The performance series was also sparked by findings that many Americans who suffer from anxiety and depression don't receive care due to a variety of barriers, including the costs and shortage of behavioral health providers. This disparity disproportionately effects people of color. Inspired by evidence that music can help people heal and thrive, the Well-Being Concert series was born. Carnegie Hall's Weill Music Institute first piloted the program last season.  

Music can be a powerful tool to support connection, wellness, and joy.

Some shows in the series aspire to generate feelings of connection, while others explore concepts of self-care. At some performances, the audience is even invited to sit on all sides of the musicians. The lineup features kora, trumpet, clarinet, and percussion, to name a few. 

Each performance strives to amplify the social, physical, and emotional benefits of music in its many forms.
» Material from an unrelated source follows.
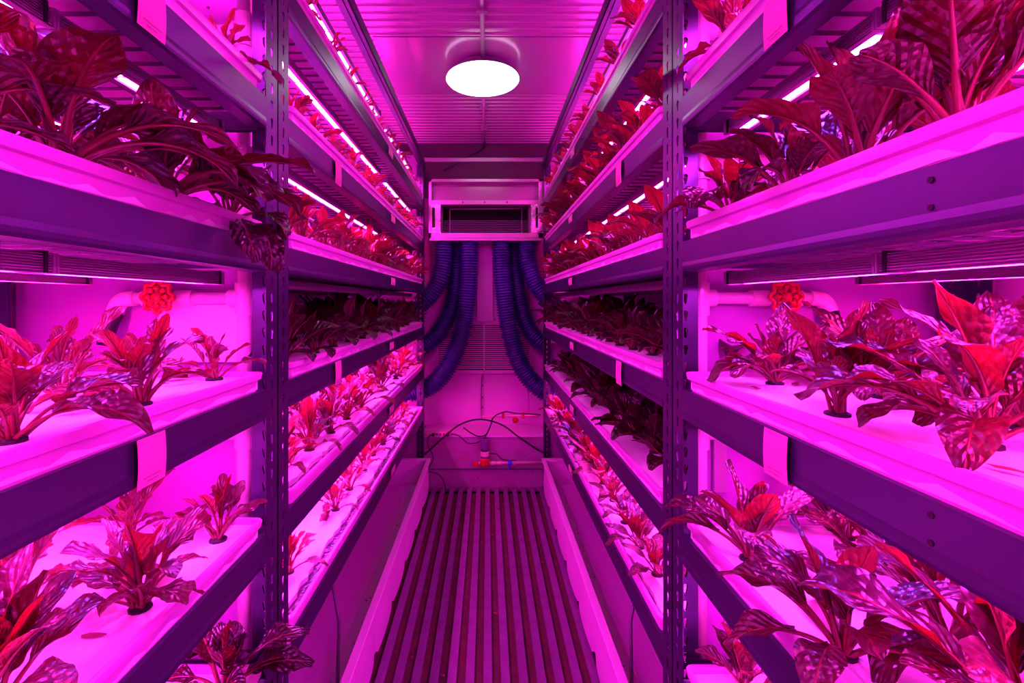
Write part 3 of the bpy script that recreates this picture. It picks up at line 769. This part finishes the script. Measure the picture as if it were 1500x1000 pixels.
def plant(name, label, loc, style, nleaf, scale, group, seed, lean=(0, 0), spread=1.0, extra=()):
    rng = random.Random(seed)
    o = thing(name, label, 'plant', loc, group)
    link('planting_plug', plugme, o)
    L = LIB[style]
    for k in range(nleaf):
        f = (k+.5)/nleaf
        me = L[min(len(L)-1, int(f*spread*len(L)))]
        c = link('leaf', me, o, (rng.uniform(-.006, .006), rng.uniform(-.006, .006), 0))
        az = k*2.39996+rng.uniform(-.4, .4)
        c.rotation_euler = (rng.uniform(-.15, .15)+lean[0]*.5, lean[1]*.5+rng.uniform(-.12, .12), az)
        s_ = scale*rng.uniform(.72, 1.1)*(1-.15*(1-f)); c.scale = (s_, s_, s_)
    for (az, idx, s_, tilt) in extra:
        c = link('leaf', L[idx % len(L)], o, (0, 0, 0)); c.rotation_euler = (0, tilt, az); c.scale = (s_, s_, s_)
    return o
# joined far plants: one mesh each
FARM = {}
for st in ('f_puckered', 'f_dark', 'f_lobed'):
    FARM[st] = []
    for v in range(5):
        rng = random.Random(v*17+len(st)); b = MB()
        nl = 15 if st != 'f_lobed' else 16
        for k in range(nl):
            f = (k+.5)/nl
            e0 = math.radians(86-f*45+rng.uniform(-6, 6)); dr = math.radians(15+f*70+rng.uniform(-15, 25))
            m4 = Matrix.Rotation(k*2.4+rng.uniform(-.4, .4), 4, 'Z')
            if st == 'f_lobed': leaf_mb(b, rng, rng.uniform(.085, .14), rng.uniform(.014, .020), .38, e0, dr, 'lobed', 2, 12, m4)
            else: leaf_mb(b, rng, rng.uniform(.12, .17), rng.uniform(.020, .028), .3, e0, dr, 'puckered', 2, 8, m4)
        b.tube([(0, 0, -.004), (0, 0, .002)], .013, 8, 2); b.uvl += [(0, 0)]*16
        FARM[st].append(finish_leaf(b, 'red_leaf_plant', [M[{'f_puckered': 'leaf', 'f_dark': 'leaf_in_shade', 'f_lobed': 'leaf_lobed'}[st]], M['stem'], M['plug']]))

NZ = {t: CZ+h-.0065 for t, h in TIERS.items()}
ORD = ['first', 'second', 'third', 'fourth', 'fifth', 'sixth', 'seventh', 'eighth', 'ninth', 'tenth', 'eleventh', 'twelfth', 'thirteenth', 'fourteenth', 'fifteenth', 'sixteenth', 'seventeenth', 'eighteenth']
def far_row(side, t, off, y0, dy, n, style, scale, skip=(), row='aisle row', adj='red leafy plant', jit=.012):
    s = -1 if side == 'left' else 1; xf = FL if s < 0 else FR
    rng = random.Random(ord(t)*5+len(side)+int(off*1000)); c = 0
    for k in range(n):
        y = y0+k*dy
        if k in skip or y > 2.93: continue
        lab = '%s, %s from the posts, %s, %s, %s' % (adj, ORD[c], row, SHELF[t], side_words(side, 'far')); c += 1
        g = 'plants on the %s of the %s' % (SHELF[t], side_words(side, 'far'))
        loc = (xf+s*(off+rng.uniform(-jit, jit)*.5), y+rng.uniform(-jit, jit), NZ[t])
        sc_ = scale*rng.uniform(.85, 1.12)
        if y < 1.75:
            plant('red_leaf_plant', lab, loc, style, 16 if 'lobed' in style else 14, sc_, g, rng.randint(0, 9999))
        else:
            o = link('red_leaf_plant', FARM[style][rng.randrange(5)], None, loc); tag(o, lab, 'plant', g)
            o.rotation_euler.z = rng.uniform(0, 6.28); o.scale = (sc_,)*3
# left far rack
far_row('left', 'T', .05, 1.12, .19, 9, 'f_lobed', .85, row='aisle row', adj='small red plant')
far_row('left', 'A', .06, 1.10, .155, 12, 'f_lobed', .95, adj='light-red plant')
far_row('left', 'A', .21, 1.10, .16, 12, 'f_lobed', .95, row='middle row', adj='light-red plant')
far_row('left', 'B', .055, 1.05, .125, 15, 'f_lobed', 1.25, adj='bright red plant')
far_row('left', 'B', .20, 1.05, .14, 14, 'f_lobed', 1.35, row='middle row', adj='bright red plant')
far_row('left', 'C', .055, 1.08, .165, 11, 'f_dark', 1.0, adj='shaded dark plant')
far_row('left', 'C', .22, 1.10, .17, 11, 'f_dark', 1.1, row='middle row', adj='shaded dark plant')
far_row('left', 'D', .075, 1.10, .17, 11, 'f_lobed', 1.35, skip=(5, 7), adj='lit red plant')
far_row('left', 'D', .24, 1.10, .17, 12, 'f_lobed', 1.55, row='middle row', adj='lit red plant')
far_row('left', 'E', .085, 1.16, .175, 10, 'f_lobed', 1.0, skip=(1,), adj='small red plant')
far_row('left', 'E', .26, 1.16, .175, 10, 'f_lobed', .85, row='middle row', adj='small red plant')
# right far rack
far_row('right', 'T', .035, 1.18, .20, 9, 'f_puckered', .70, adj='small red plant')
far_row('right', 'A', .045, 1.05, .15, 13, 'f_puckered', 1.05, adj='glossy red plant')
far_row('right', 'A', .19, 1.05, .16, 11, 'f_puckered', 1.1, row='middle row', adj='glossy red plant')
far_row('right', 'B', .045, 1.04, .125, 15, 'f_puckered', .98, adj='glossy red plant')
far_row('right', 'B', .19, 1.04, .14, 13, 'f_puckered', 1.1, row='middle row', adj='glossy red plant')
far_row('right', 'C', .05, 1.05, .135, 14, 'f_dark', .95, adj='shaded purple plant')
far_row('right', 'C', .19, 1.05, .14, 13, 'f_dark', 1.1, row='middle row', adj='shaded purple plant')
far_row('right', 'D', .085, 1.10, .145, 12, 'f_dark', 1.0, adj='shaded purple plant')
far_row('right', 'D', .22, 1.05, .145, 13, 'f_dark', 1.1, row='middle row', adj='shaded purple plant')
far_row('right', 'E', .06, 1.14, .145, 12, 'f_puckered', .88, adj='wilting red plant')
far_row('right', 'E', .22, 1.12, .17, 11, 'f_puckered', .80, row='middle row', adj='wilting red plant')

# near racks: each plant placed by hand  (name style x y tier leaves scale label extras)
GL, GR = 'plants on the left foreground rack', 'plants on the right foreground rack'
TW = PI  # leaf azimuth pointing at -X
def np_(side, t, x, y, style, n, sc_, label, seed, lean=(0, 0), extra=(), spread=1.0):
    plant('red_leaf_plant', label, (x, y, NZ[t]), style, n, sc_, GL if side == 'L' else GR, seed, lean, spread, extra)
np_('L', 'C', -.464, .812, 'lobed', 9, .80, 'small upright red plant at the far end of the left fourth shelf', 1, extra=((2.9, 12, 1.0, .15), (3.3, 13, .9, .2)), spread=.75)
np_('L', 'C', -.447, .615, 'lobed', 17, 1.05, 'wide red lettuce-like plant leaning left on the left fourth shelf', 2, lean=(0, -.35), extra=((2.7, 12, 1.3, .1), (3.5, 13, 1.2, .1)))
np_('L', 'C', -.452, .452, 'puckered', 16, .72, 'glossy dark red plant at the left edge of the left fourth shelf', 3)
np_('L', 'C', -.585, .66, 'lobed', 14, 1.15, 'tall red plant behind the edge plant on the left fourth shelf', 4)
np_('L', 'C', -.600, .82, 'lobed', 10, .9, 'red plant hidden behind others near the black hose, left fourth shelf', 5)
np_('L', 'D', -.445, .790, 'lobed', 10, .95, 'small upright red plant at the far end of the left fifth shelf', 6, extra=((2.8, 11, 1.1, .1),), spread=.8)
np_('L', 'D', -.446, .614, 'lobed', 22, 1.12, 'bushy red plant standing clear on the left fifth shelf', 7, extra=((3.0, 11, 1.2, 0), (2.5, 12, 1.2, 0)))
np_('L', 'D', -.475, .455, 'puckered', 20, .85, 'large dark red plant cut by the left edge, left fifth shelf', 8, spread=.6)
np_('L', 'D', -.600, .80, 'lobed', 12, 1.0, 'red plant half hidden behind the bushy one, left fifth shelf', 9)
np_('L', 'D', -.610, .62, 'lobed', 12, 1.0, 'red plant in the wall row of the left fifth shelf', 10)
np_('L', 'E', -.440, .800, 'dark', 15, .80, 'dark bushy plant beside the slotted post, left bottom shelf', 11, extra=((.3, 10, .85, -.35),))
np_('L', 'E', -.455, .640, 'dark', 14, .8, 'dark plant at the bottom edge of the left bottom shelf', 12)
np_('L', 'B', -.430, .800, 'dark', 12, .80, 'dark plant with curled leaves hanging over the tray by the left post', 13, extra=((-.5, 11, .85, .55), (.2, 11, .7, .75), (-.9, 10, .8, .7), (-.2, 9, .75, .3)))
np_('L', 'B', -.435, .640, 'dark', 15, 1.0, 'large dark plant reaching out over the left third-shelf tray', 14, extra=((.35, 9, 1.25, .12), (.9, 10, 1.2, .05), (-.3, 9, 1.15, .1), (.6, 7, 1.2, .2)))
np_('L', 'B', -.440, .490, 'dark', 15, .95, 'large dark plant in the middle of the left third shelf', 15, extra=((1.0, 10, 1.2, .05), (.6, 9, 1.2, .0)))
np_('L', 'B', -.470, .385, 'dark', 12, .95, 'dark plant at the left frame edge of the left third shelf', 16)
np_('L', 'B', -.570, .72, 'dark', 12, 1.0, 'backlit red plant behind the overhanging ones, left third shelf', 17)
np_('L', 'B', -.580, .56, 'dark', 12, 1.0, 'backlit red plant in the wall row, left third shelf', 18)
np_('L', 'A', -.440, .790, 'lobed', 10, .75, 'small red plant over the tray edge, left second shelf', 19, extra=((.3, 12, 1.1, .3),))
np_('L', 'A', -.440, .640, 'lobed', 10, .85, 'red plant at the top left, left second shelf', 20)
np_('R', 'C', .463, .770, 'puckered', 14, .78, 'glossy red plant in front of the red valve, right fourth shelf', 31, extra=((3.0, 9, .95, -.1), (3.4, 12, .9, .0)))
np_('R', 'C', .410, .560, 'puckered', 12, .80, 'upright glossy plant with black plug on the right fourth shelf', 32, spread=.65)
np_('R', 'C', .455, .437, 'puckered', 15, .88, 'big arching plant at the right edge of the right fourth shelf', 33, extra=((2.7, 10, 1.1, 0), (2.2, 9, 1.1, 0)))
np_('R', 'C', .545, .660, 'puckered', 14, .95, 'tall glossy plant in the wall row, right fourth shelf', 34)
np_('R', 'C', .560, .500, 'puckered', 14, 1.0, 'large glossy plant behind the arching one, right fourth shelf', 35)
np_('R', 'C', .600, .800, 'puckered', 10, .8, 'dark plant deep in the corner of the right fourth shelf', 36)
np_('R', 'B', .400, .790, 'puckered', 13, .80, 'glossy plant beside the right post, right third shelf', 37, extra=((3.2, 11, .8, .1),))
np_('R', 'B', .410, .650, 'dark', 13, .88, 'dark glossy plant second from the post, right third shelf', 38)
np_('R', 'B', .415, .530, 'puckered', 13, 1.02, 'tall reddish plant below the lit bar, right third shelf', 39, spread=.7)
np_('R', 'B', .415, .420, 'dark', 14, 1.0, 'dark plant near the right frame edge, right third shelf', 40, spread=.7)
np_('R', 'B', .540, .720, 'puckered', 12, .9, 'backlit red plant in the wall row near the post, right third shelf', 41)
np_('R', 'B', .560, .560, 'puckered', 12, 1.0, 'backlit red plant in the wall row nearer the camera, right third shelf', 42)
np_('R', 'D', .400, .731, 'puckered', 12, .85, 'plant leaning over the tray edge by the right post, right fifth shelf', 43, extra=((2.9, 8, .8, -.05),))
np_('R', 'D', .398, .534, 'puckered', 14, .92, 'bushy plant on a black plug in the middle of the right fifth shelf', 44, extra=((2.9, 12, .9, .2), (2.2, 10, 1.0, .0)))
np_('R', 'D', .545, .690, 'puckered', 14, 1.0, 'glossy plant in the wall row near the post, right fifth shelf', 45)
np_('R', 'D', .530, .550, 'puckered', 14, 1.05, 'large-leaved plant in the wall row, right fifth shelf', 46, extra=((-1.9, 8, 1.35, 0), (-1.4, 9, 1.2, 0)))
np_('R', 'D', .480, .420, 'puckered', 14, 1.0, 'big plant at the bottom right corner, right fifth shelf', 47, extra=((2.5, 8, 1.1, 0),))
np_('R', 'D', .600, .800, 'puckered', 12, .9, 'plant deep in the corner of the right fifth shelf', 48)
np_('R', 'E', .430, .800, 'puckered', 12, .72, 'small plant at the far end of the right bottom shelf', 49, spread=.7)
np_('R', 'A', .400, .780, 'puckered', 10, .7, 'small plant near the post at the top, right second shelf', 50)
np_('R', 'A', .410, .620, 'puckered', 10, .8, 'plant at the top right, right second shelf', 51)

# fallen leaf scraps on the rafts
i = 0
for side, t, pts in (('left', 'C', [(95, 605), (110, 598), (240, 563)]), ('left', 'D', [(105, 902), (140, 930), (160, 835)]), ('right', 'C', [(1105, 568), (1165, 563), (1480, 690)])):
    for px, py in pts:
        d = (TIERS[t]-.006)*F/(VY-py); p = P(px, py, d)
        b = MB(); n = 8; a = R.uniform(.006, .012)
        b.add([(a*1.6*math.cos(2*PI*k/n)*R.uniform(.6, 1.1), a*.5*math.sin(2*PI*k/n)*R.uniform(.7, 1.1), R.uniform(0, .002)) for k in range(n)] + [(0, 0, .003)], [(k, (k+1) % n, n) for k in range(n)])
        o = put(b, 'leaf_scrap', M['debris'], None, p, True); o.rotation_euler.z = R.uniform(0, 3)
        tag(o, 'dry leaf scrap on raft, %s front rack, %s, %s from the left' % (side, SHELF[t], ORD[sorted(q[0] for q in pts).index(px)]), 'leaf scrap', 'dry leaf scraps on the foam rafts'); i += 1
"We are thrilled to present this special series of soul-nourishing concerts this season," Sarah
Johnson, Chief Education Officer and Director of Carnegie Hall's Weill Music Institute, said in a press release. "Music can be a powerful tool to support connection, wellness, and joy. ... Given everything that people are navigating in today's world, we wanted to intentionally craft a communal musical experience to maximize the health benefits of attending a performance." 

Well-Being Concert
Photograph: By Fadi Kheir / Courtesy of Carnegie Hall

Upcoming well-being concerts

Tuesday, January 16, 6:30pm

Explore music's ability to bridge cultures, expand traditions, and connect individuals with Senegalese kora master and djeli Ablaye Cissoko and French accordionist Cyrille Brotto. This intimate performance in the Resnick Education Wing aspires to generate new feelings of connection and make a long-lasting, uplifting impression on the audience. Tickets cost $15.

Sunday, February 4, 6pm

Get up-close and personal with improvisational jazz in this performance at Zankel Hall Center Stage, an intimate setting that invites audiences to sit on all sides of the performers. Renowned trumpeter, composer, bandleader, and educator Sean Jones leads his NYO Jazz All-Star Quartet in this performance that focuses on concepts of self-care and mindfulness through music. Tickets cost $30. 

Sunday, February 11, 5pm

Clarinetist Kinan Azmeh and his genre-crossing CityBand create a dynamic blend of classical music, jazz, and the music of his homeland, Syria. Expect masterful improvisation and elements of interaction with the audience for an especially powerful communal experience in Weill Music Room. Tickets cost $15. 

Friday, March 15, 6:30pm

Hear from Grammy-nominated performer Nathalie Joachim who works in genres of pop, electronic, classical, and beyond. She imbues her work with a commitment to storytelling, human connection, social change, and cultural awareness, inviting audiences to forge powerful connections and find musical nourishment. The show's in the Weill Music Room. Tickets cost $15. 

Sunday, April 14, 5pm

With her Quartetinho band, Anat Cohen invites three genre-crossing musicians to explore new musical worlds across numerous global traditions in the Weill Music Room. In addition to Cohen on the clarinet, hear from Vitor Gonçlaves on keys, James Shipp on percussion, and Tal Mashiach on bass, with Ian Koebner as host. Tickets cost $15.